**Requirement**
Give again exactly the lines that run from the start of the records to the line holding "S.view_settings.use_curve_mapping = False", both ends counted. Do not include the pictures.

**Input**

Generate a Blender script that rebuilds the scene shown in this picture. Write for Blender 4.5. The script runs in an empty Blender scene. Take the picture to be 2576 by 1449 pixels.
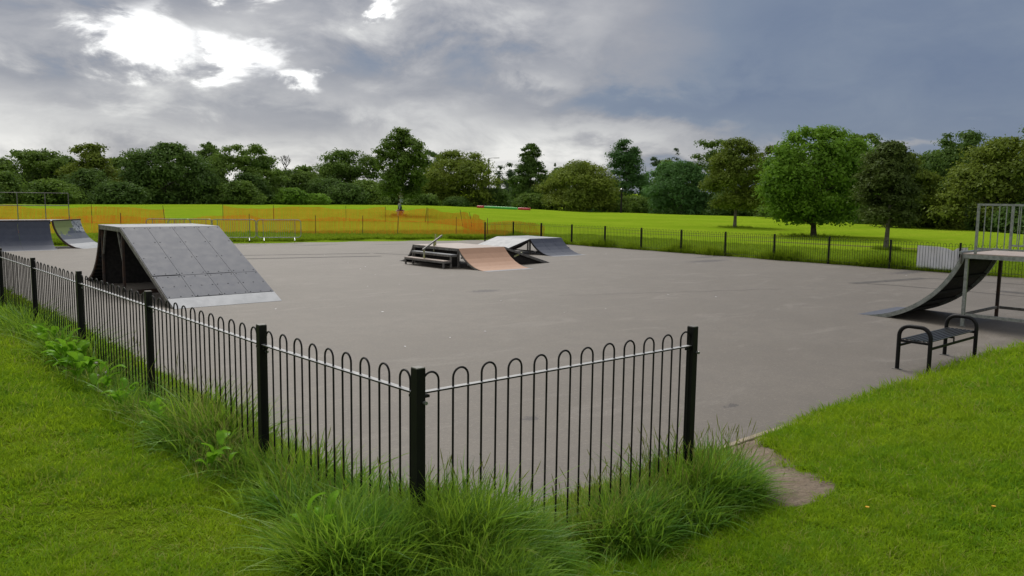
import bpy, math, random
import numpy as np
from mathutils import Matrix, Vector

S = bpy.context.scene
COL = S.collection
EXPO = 0.85

# ------------------------------------------------------------------ camera
CAM_H = 2.48
psi = math.radians(41.0); th = math.radians(6.46); rho = math.radians(0.75)
fw = Vector((math.sin(psi)*math.cos(th), math.cos(psi)*math.cos(th), -math.sin(th)))
r0 = Vector((math.cos(psi), -math.sin(psi), 0)); u0 = r0.cross(fw)
cr = r0*math.cos(rho) + u0*math.sin(rho); cu = -r0*math.sin(rho) + u0*math.cos(rho)
cd = bpy.data.cameras.new('camera'); cam = bpy.data.objects.new('camera', cd); COL.objects.link(cam)
cd.sensor_width = 36; cd.lens = 36*2000/2576; cd.clip_start = .05; cd.clip_end = 6000
cam.matrix_world = Matrix(((cr.x, cu.x, -fw.x, 0), (cr.y, cu.y, -fw.y, 0), (cr.z, cu.z, -fw.z, CAM_H), (0, 0, 0, 1)))
S.camera = cam
S.view_settings.view_transform = 'Standard'; S.view_settings.look = 'None'
S.view_settings.exposure = EXPO; S.view_settings.gamma = 1
S.view_settings.use_curve_mapping = False

# ------------------------------------------------------------------ sky: broken overcast over a Nishita sky
SUN_AZ, SUN_EL = 24.0, 50.0            # azimuth from +y towards +x
W = bpy.data.worlds.new('World'); S.world = W; W.use_nodes = True
nt = W.node_tree; nt.nodes.clear(); N = nt.nodes.new; L = nt.links.new
def setin(sock, v):
    if hasattr(v, 'is_linked') or isinstance(v, bpy.types.NodeSocket): L(v, sock)
    else: sock.default_value = v
def MA(op, a, b=None, c=None, clamp=False):
    n = N('ShaderNodeMath'); n.operation = op; n.use_clamp = clamp
    setin(n.inputs[0], a)
    if b is not None: setin(n.inputs[1], b)
    if c is not None: setin(n.inputs[2], c)
    return n.outputs[0]
def MAP(v, a, b, c=0., d=1., smooth=True):
    n = N('ShaderNodeMapRange'); n.interpolation_type = 'SMOOTHSTEP' if smooth else 'LINEAR'
    setin(n.inputs['Value'], v)
    for k, x in (('From Min', a), ('From Max', b), ('To Min', c), ('To Max', d)): n.inputs[k].default_value = x
    return n.outputs[0]
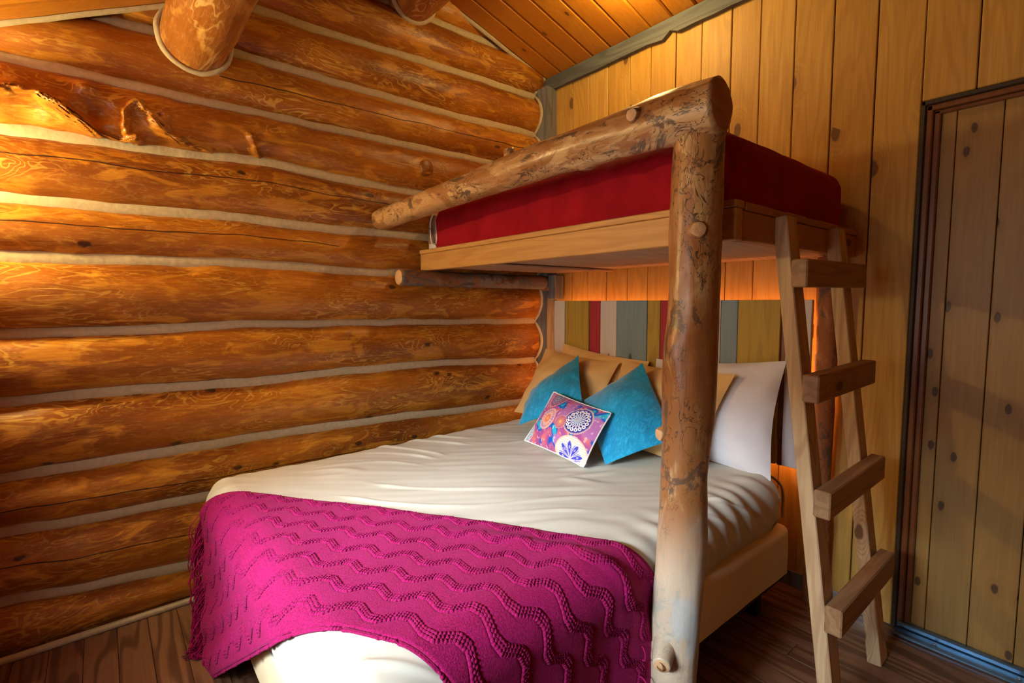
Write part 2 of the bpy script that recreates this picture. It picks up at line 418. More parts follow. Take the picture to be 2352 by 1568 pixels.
def wig(k, y, a=.010): return a*nz(y*1.9, k*5.3)+a*.4*nz(y*7, k*3.1)
BURL = [([(-2.75, 1.93), (-2.66, 1.965), (-2.58, 1.985), (-2.52, 2.0), (-2.46, 1.998), (-2.40, 1.968), (-2.35, 1.93), (-2.30, 1.90), (-2.24, 1.888), (-2.19, 1.90)], .019, .058),
        ([(-2.215, 1.90), (-2.228, 1.945), (-2.222, 2.0), (-2.19, 2.04)], .013, .030),
        ([(-2.18, 2.045), (-2.14, 1.985), (-2.09, 1.94), (-2.02, 1.915), (-1.94, 1.91)], .018, .034),
        ([(-1.79, 1.99), (-1.77, 1.945), (-1.745, 1.915)], .010, .02)]
def seg_d(p, a, b):
    ax, ay = a; bx, by = b; t = ((p[0]-ax)*(bx-ax)+(p[1]-ay)*(by-ay))/((bx-ax)**2+(by-ay)**2); t = max(0, min(1, t))
    return hypot(p[0]-ax-t*(bx-ax), p[1]-ay-t*(by-ay))
def burl_h(y, z):
    h = 0
    if y > -1.6: return 0
    for pl, wd, ht in BURL:
        d = min(seg_d((y, z), a, b) for a, b in zip(pl, pl[1:]))
        d += .006*nz(y*22, z*22, 4)
        if d < wd*3: h = max(h, ht*exp(-(d/wd)**2)*(1+.18*sin(d*900)))
    for (cy, cz, r, dh) in ((-2.30, 1.985, .045, -.04), (-2.50, 1.935, .05, -.022), (-2.155, 2.0, .016, -.02), (-2.33, 2.065, .03, .022), (-2.11, 2.01, .03, .022), (-2.11, 2.01, .010, -.022), (-2.655, 1.94, .012, -.02)):
        h += dh*exp(-((y-cy)**2+(z-cz)**2*1.3)/(r*r))
    return h+.010*exp(-((y+2.2)/.35)**2)*nz(y*14, z*20, 7)
for k in range(len(CH)-1):
    lo, hi = CH[k], CH[k+1]
    B = [.085, .088, .085, .10, .098, .105, .085, .098, .105, .098, .10, .095, .09][k]
    yend = -.02
    NU, NV = (640, 64) if k == 8 else (150, 24)
    def fn(u, vv, k=k, lo=lo, hi=hi, B=B):
        y = YF+(yend-YF)*(u**.9)
        z0 = lz(lo, y)+wig(k, y)+.006+.006*nz(y*9, k); z1 = lz(hi, y)+wig(k+1, y)-.006-.006*nz(y*9, k+9)
        if k == 0: z0 = .0
        t = vv
        if k == 0: t = .18+.82*vv
        a = t*pi
        x = -.01+(B+.008*nz(y*1.3, k*2.2))*max(0, sin(a))**.72
        tt = .5-.5*cos(a); tt = .35*t+.65*tt
        z = z0+(z1-z0)*(tt if k else (tt-.0)/(1) if vv > 0 else 0)
        x += .007*nz(y*3, z*9, k*1.7)+.003*nz(y*11, z*22, k*1.7)
        x *= 1-.30*smst(-.07, -.02, y)
        if k == 8: x += burl_h(y, z)
        zr = roof(y)
        return (x, y, min(z, zr))
    ca = CRACK.get(k)
    def cf(u, vv, k=k, lo=lo, hi=hi, ca=ca):
        if not ca: return 1.
        y = YF+(yend-YF)*(u**.9); c0, sl, ya, yb = ca
        if y < ya or y > yb: return 1.
        H = (lz(hi, y)-lz(lo, y)); tt = .35*vv+.65*(.5-.5*cos(vv*pi))
        return (tt-c0-sl*.12*(y+2.6))*H+.006*nz(y*4, 3.3*k)
    lg = grid('log', fn, NU, NV, MT['log'], WL, attr={'crack': cf})
    if k in (10, 11): pass
    if k == 8: BURL_LOG = lg
for k in range(len(CH)-1):
    pl = CH[k]; hw = [.012, .018, .020, .021, .024, .017, .027, .023, .026, .018, .021, .019, .018][k]
    def fn(u, vv, k=k, pl=pl, hw=hw):
        y = YF+(-.015-YF)*u; zc = lz(pl, y)+wig(k, y)
        h = hw*(1+.28*nz(y*3.1, k*7.7)+.18*nz(y*15, k*2.7)); a = (vv-.5)*pi
        if k == 0: return (.065+.012*cos(a), y, .012+.014*sin(a))
        x = .020+.018*cos(a)+.003*nz(y*20, vv*3, k)
        z = zc+(h+.008)*sin(a)
        return (x, y, min(z, roof(y)))
    grid('chinking', fn, 120, 7, MT['chink'], WL)
# wall core behind the logs
def core(u, vv):
    y = YF+(0-YF)*u; return (-.012, y, roof(y)*vv)
grid('wall_core', core, 40, 2, MT['chink'], WL)
# chinking bead along the roof line
for (ya, yb) in ((-.98, -.03), (YF, -.98)):
    def fn(u, vv, ya=ya, yb=yb):
        y = ya+(yb-ya)*u; a = vv*pi*.5
        return ((.06 if yb > -.5 else .088)+.018*sin(a)+.010*nz(y*5, 1), y, roof(y)-.002-.013*cos(a)-.003*nz(y*9, 2))
    grid('chinking', fn, 50, 6, MT['chink'], WL)
def embed(pts, x): return [(x+dx, y, z) for (y, z, dx) in pts]
tube('knot', embed([(-.93, 2.00, -.05), (-.93, 2.00, .012)], .09), [.06, .04], MT['log'], BURL_LOG, 16, .2, seed=9, sub=3)

# roof beams sticking out of the log wall
def roof_beam(y, z, r, label, seed):
    e = empty('roof_beam', (.0, y, z), label=label, cat='beam', group='log roof beams')
    pts = [(-.0, y, z), (.9, y+.005, z+.003), (2.0, y-.01, z), (3.0, y, z), (XR, y, z)]
    tube('log', pts, [r, r*1.02, r*1.0, r, r], MT['purlin'], e, 40, .05, seed=seed, sub=10, crackang=2.5)
    # chinking collar where it meets the wall
    N1, N2 = 40, 8
    def fn(u, vv):
        th = 2*pi*u; a = 2*pi*vv; R = r+.006+.012*cos(a)+.003*nz(cos(th)*3, sin(th)*3, seed)
        xx = .105-.022*abs(sin(th*1.0))+.016*sin(a)
        return (xx, y+R*cos(th), z+R*sin(th))
    grid('chinking_collar', fn, N1, N2, MT['chink'], e)
roof_beam(-1.98, 2.332, .119, 'thick peeled log roof beam jutting from the log wall, the larger one nearer the camera', 1)
roof_beam(-.99, 2.862, .122, 'log ridge beam under the peak of the roof, above the corner of the bunk', 2)

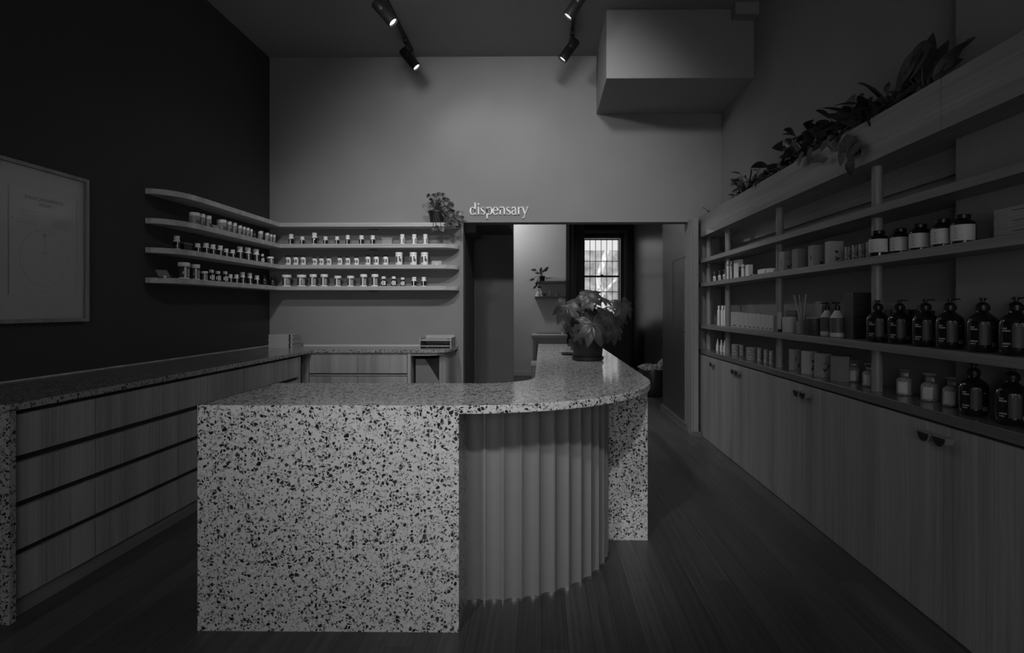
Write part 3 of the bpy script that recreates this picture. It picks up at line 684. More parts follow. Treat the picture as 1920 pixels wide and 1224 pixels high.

**Response to the task**
Generate a Blender script that rebuilds the scene shown in this picture. Write for Blender 4.5. The script runs in an empty Blender scene. Take the picture to be 2576 by 1449 pixels.
import bpy, math, random
import numpy as np
from mathutils import Matrix, Vector

S = bpy.context.scene
COL = S.collection
EXPO = 0.85

# ------------------------------------------------------------------ camera
CAM_H = 2.48
psi = math.radians(41.0); th = math.radians(6.46); rho = math.radians(0.75)
fw = Vector((math.sin(psi)*math.cos(th), math.cos(psi)*math.cos(th), -math.sin(th)))
r0 = Vector((math.cos(psi), -math.sin(psi), 0)); u0 = r0.cross(fw)
cr = r0*math.cos(rho) + u0*math.sin(rho); cu = -r0*math.sin(rho) + u0*math.cos(rho)
cd = bpy.data.cameras.new('camera'); cam = bpy.data.objects.new('camera', cd); COL.objects.link(cam)
cd.sensor_width = 36; cd.lens = 36*2000/2576; cd.clip_start = .05; cd.clip_end = 6000
cam.matrix_world = Matrix(((cr.x, cu.x, -fw.x, 0), (cr.y, cu.y, -fw.y, 0), (cr.z, cu.z, -fw.z, CAM_H), (0, 0, 0, 1)))
S.camera = cam
S.view_settings.view_transform = 'Standard'; S.view_settings.look = 'None'
S.view_settings.exposure = EXPO; S.view_settings.gamma = 1
S.view_settings.use_curve_mapping = False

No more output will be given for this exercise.